# start of STORED DATA
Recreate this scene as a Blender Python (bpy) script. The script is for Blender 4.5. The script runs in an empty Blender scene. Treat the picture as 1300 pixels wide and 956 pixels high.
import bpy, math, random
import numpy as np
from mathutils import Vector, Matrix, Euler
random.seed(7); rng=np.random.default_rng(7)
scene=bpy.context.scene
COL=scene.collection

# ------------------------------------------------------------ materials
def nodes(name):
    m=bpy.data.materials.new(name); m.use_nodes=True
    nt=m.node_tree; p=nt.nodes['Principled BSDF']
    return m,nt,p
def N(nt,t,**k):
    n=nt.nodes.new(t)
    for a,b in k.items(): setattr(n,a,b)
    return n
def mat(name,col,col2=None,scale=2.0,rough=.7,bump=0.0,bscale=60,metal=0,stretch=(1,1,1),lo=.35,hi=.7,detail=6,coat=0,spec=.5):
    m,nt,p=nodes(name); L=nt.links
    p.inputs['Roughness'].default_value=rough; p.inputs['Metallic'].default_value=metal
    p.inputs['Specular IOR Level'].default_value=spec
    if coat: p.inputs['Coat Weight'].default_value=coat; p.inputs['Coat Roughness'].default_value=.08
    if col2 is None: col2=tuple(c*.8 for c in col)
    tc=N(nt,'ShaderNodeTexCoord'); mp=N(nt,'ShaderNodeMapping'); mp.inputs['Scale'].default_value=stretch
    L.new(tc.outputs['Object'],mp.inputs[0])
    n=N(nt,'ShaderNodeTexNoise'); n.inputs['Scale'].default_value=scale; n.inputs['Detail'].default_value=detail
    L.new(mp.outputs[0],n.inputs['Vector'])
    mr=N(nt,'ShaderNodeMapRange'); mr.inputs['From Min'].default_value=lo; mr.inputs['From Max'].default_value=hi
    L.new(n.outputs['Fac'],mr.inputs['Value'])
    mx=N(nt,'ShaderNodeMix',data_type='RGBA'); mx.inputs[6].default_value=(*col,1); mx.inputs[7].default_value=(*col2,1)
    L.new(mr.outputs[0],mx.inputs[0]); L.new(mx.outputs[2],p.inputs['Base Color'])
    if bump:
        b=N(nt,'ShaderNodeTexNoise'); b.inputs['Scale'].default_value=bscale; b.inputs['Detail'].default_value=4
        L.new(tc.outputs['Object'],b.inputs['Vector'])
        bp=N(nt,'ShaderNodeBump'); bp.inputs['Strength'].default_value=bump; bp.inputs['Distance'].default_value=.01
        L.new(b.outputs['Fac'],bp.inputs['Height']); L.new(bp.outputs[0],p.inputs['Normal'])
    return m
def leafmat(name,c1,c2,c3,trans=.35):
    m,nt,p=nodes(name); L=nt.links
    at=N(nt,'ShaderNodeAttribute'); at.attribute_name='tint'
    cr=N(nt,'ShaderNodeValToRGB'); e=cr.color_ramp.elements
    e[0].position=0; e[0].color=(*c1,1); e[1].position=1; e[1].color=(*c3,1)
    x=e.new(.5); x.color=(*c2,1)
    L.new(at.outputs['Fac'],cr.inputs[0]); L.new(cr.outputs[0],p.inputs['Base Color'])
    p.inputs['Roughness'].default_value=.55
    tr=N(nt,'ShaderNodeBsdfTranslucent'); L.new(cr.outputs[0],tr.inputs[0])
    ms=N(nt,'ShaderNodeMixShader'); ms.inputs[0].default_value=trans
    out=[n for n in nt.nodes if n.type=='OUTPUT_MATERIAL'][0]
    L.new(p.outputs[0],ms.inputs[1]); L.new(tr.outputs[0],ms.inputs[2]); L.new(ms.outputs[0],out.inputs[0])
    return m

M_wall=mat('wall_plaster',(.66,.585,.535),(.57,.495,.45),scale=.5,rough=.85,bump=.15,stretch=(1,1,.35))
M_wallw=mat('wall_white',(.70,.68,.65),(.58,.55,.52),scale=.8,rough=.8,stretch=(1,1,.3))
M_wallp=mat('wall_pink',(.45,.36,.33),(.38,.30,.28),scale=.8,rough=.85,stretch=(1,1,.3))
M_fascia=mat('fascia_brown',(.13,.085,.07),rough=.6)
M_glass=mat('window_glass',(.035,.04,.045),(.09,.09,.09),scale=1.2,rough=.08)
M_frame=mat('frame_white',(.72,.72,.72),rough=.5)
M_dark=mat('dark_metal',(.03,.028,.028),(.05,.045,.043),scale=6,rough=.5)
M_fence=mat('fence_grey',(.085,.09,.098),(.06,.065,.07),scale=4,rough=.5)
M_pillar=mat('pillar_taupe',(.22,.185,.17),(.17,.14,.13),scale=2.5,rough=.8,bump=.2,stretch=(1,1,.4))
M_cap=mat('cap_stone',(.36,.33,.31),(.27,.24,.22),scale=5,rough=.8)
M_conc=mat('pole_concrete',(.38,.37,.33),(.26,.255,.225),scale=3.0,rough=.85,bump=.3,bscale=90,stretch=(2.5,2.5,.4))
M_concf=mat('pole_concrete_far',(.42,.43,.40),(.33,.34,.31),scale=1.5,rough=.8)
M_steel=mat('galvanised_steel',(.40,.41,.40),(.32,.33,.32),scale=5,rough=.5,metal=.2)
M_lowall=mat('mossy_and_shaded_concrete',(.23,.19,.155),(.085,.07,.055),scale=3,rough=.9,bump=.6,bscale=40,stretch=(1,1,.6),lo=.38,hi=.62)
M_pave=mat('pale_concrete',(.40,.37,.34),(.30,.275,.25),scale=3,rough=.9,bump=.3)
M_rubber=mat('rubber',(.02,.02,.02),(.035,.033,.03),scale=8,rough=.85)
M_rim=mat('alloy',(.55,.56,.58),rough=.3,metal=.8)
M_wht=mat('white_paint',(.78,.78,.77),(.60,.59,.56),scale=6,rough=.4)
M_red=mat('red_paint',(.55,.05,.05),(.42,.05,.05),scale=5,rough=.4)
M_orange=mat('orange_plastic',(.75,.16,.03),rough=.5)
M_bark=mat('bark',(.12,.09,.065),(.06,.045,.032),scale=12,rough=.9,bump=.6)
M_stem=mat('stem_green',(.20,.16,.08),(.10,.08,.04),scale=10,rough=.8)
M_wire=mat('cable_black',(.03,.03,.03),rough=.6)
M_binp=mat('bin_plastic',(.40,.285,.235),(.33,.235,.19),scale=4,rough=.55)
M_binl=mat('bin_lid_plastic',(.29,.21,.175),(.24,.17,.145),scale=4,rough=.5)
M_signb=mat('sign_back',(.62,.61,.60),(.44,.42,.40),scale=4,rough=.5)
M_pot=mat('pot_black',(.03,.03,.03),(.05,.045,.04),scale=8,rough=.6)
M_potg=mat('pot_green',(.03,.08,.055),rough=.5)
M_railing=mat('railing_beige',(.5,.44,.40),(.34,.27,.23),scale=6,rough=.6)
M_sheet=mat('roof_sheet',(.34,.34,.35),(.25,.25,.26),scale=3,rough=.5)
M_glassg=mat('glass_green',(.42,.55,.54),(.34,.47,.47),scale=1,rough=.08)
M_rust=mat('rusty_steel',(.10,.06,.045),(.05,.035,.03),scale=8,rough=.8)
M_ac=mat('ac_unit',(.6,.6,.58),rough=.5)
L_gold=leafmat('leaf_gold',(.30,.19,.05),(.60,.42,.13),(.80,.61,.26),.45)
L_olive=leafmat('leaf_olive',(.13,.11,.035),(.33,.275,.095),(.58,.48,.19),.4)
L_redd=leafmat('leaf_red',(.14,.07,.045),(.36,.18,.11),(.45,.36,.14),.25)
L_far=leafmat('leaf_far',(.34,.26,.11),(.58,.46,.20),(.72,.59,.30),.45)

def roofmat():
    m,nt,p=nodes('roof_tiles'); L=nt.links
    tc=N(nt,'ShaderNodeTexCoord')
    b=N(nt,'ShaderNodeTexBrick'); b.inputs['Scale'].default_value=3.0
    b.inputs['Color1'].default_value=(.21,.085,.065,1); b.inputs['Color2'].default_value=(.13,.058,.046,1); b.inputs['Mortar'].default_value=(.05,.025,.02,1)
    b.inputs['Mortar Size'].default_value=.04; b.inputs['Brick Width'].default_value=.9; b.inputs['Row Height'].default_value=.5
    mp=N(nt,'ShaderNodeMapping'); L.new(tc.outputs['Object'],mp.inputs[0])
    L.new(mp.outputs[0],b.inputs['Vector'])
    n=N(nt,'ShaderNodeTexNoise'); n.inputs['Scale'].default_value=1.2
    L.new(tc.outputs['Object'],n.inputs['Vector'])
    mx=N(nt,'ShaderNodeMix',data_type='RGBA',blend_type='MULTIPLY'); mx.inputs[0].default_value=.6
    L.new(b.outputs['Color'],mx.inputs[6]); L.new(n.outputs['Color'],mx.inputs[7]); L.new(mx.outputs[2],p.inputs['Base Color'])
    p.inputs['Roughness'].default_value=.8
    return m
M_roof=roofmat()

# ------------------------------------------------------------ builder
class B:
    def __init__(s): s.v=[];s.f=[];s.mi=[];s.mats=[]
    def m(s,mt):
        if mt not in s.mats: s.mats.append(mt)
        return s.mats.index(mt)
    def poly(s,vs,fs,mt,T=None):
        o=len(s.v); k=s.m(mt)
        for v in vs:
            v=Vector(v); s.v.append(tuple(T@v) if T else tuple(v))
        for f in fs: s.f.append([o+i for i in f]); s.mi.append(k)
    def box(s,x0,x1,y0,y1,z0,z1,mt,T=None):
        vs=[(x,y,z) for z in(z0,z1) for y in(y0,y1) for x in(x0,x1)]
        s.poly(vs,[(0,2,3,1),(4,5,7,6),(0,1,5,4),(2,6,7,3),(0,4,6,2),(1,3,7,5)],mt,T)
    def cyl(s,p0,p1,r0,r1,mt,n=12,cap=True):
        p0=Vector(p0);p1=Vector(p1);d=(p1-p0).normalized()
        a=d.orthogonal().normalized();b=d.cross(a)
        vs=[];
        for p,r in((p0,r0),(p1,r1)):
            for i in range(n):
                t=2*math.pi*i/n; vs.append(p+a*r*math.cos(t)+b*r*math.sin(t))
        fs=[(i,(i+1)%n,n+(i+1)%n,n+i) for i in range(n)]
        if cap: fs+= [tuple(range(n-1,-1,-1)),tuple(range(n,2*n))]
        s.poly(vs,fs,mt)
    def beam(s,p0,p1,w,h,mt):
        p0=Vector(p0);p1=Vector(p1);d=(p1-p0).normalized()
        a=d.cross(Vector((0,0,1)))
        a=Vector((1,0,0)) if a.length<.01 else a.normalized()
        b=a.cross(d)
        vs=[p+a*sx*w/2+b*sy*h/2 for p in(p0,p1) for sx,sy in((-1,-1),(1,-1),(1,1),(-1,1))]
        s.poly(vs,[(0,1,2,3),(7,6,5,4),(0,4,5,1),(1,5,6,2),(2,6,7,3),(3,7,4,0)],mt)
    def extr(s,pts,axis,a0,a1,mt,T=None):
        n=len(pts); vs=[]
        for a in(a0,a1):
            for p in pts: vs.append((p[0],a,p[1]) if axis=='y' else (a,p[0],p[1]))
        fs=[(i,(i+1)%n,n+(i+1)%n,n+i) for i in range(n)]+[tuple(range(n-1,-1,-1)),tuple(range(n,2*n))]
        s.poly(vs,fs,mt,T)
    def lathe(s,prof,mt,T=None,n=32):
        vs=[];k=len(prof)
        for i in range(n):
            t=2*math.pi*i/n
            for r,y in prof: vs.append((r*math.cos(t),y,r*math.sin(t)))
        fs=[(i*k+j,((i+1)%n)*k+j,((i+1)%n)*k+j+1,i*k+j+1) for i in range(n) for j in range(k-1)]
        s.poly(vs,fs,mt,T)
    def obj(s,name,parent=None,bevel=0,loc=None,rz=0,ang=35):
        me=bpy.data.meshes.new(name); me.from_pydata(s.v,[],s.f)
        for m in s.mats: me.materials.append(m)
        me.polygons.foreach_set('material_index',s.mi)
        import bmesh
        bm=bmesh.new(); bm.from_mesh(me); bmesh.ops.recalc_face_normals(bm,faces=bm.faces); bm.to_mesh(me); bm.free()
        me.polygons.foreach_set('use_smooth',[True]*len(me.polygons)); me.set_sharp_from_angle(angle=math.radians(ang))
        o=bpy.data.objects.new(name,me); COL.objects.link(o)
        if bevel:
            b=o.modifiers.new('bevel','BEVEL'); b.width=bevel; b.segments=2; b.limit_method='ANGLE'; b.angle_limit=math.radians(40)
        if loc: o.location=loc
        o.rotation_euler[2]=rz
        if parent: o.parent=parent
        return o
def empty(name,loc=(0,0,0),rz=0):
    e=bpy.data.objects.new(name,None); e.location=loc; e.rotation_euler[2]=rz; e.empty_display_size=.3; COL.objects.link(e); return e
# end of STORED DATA
REQUIRED WORK
Write out, unaltered, the lines from the opening of the listing through the line that includes "COL=scene.collection".

COMPLETE RESPONSE
Recreate this scene as a Blender Python (bpy) script. The script is for Blender 4.5. The script runs in an empty Blender scene. Treat the picture as 1300 pixels wide and 956 pixels high.
import bpy, math, random
import numpy as np
from mathutils import Vector, Matrix, Euler
random.seed(7); rng=np.random.default_rng(7)
scene=bpy.context.scene
COL=scene.collection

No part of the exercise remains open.